Impact 20

Since 2015, Fortune’s Change the World list has showcased companies that do well while doing good. The companies that make that annual list are generally relatively big, and battle-tested: They’ve proved over time that they can use the profit motive to help the planet, and that their ideas can scale up for maximum impact.   But in the digital era, technology can be a tremendous force multiplier for smaller, newer companies. And that fact has enabled venture- and private-equity-backed startups to make a meaningful difference in tackling society’s most vexing problems.   That’s why this year we’ve created a new list called the Impact 20. It’s dedicated to recognizing young companies that are already making people’s lives better, even as they fine-tune and road-test their ideas in capitalism’s laboratory.

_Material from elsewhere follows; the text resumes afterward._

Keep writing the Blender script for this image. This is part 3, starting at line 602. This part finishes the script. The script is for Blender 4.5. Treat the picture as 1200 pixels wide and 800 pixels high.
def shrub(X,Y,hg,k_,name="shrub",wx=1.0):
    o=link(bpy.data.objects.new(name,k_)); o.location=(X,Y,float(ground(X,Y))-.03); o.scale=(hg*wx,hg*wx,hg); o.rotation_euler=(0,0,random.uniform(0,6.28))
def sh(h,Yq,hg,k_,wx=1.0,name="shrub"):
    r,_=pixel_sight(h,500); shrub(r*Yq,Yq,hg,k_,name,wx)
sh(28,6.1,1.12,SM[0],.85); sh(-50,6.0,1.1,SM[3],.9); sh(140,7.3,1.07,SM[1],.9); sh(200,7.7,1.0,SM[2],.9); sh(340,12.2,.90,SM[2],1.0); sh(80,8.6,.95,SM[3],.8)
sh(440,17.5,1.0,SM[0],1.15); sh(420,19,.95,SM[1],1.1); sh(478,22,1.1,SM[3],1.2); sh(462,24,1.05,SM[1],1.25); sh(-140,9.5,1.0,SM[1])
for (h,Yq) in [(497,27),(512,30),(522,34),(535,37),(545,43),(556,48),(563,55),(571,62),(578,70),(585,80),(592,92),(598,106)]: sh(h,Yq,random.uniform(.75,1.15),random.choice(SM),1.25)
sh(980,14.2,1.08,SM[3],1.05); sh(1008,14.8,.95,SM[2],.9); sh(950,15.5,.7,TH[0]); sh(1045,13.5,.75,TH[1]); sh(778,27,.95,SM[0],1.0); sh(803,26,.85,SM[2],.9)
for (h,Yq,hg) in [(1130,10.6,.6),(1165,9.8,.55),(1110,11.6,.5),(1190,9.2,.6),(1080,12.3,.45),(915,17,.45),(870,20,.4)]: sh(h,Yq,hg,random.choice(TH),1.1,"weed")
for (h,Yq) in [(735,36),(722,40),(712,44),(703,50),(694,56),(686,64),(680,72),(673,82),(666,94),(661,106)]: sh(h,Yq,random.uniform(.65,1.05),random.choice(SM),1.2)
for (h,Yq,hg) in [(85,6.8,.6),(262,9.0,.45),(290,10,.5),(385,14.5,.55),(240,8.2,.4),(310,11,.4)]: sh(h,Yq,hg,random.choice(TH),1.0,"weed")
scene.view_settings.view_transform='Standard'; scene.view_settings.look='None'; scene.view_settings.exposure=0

Think of the Impact 20 as a preview of the Change the World companies of, say, 2023.   In compiling the Impact 20, we focused on companies that have matured to the point where they have customers and revenue. (For more about how we chose the list, read our methodology.) They range from “unicorns” with multibillion-dollar valuations, long track records, and hundreds of employees (like digital freight network Convoy) to scrappier, smaller businesses such as food-access app Propel and ed-tech startup Upswing—each of which could fit its entire staff on a single bus from electric-vehicle pioneer Proterra. What do they all have in common? They’ve turned the combination of profit and purpose into a foundational principle.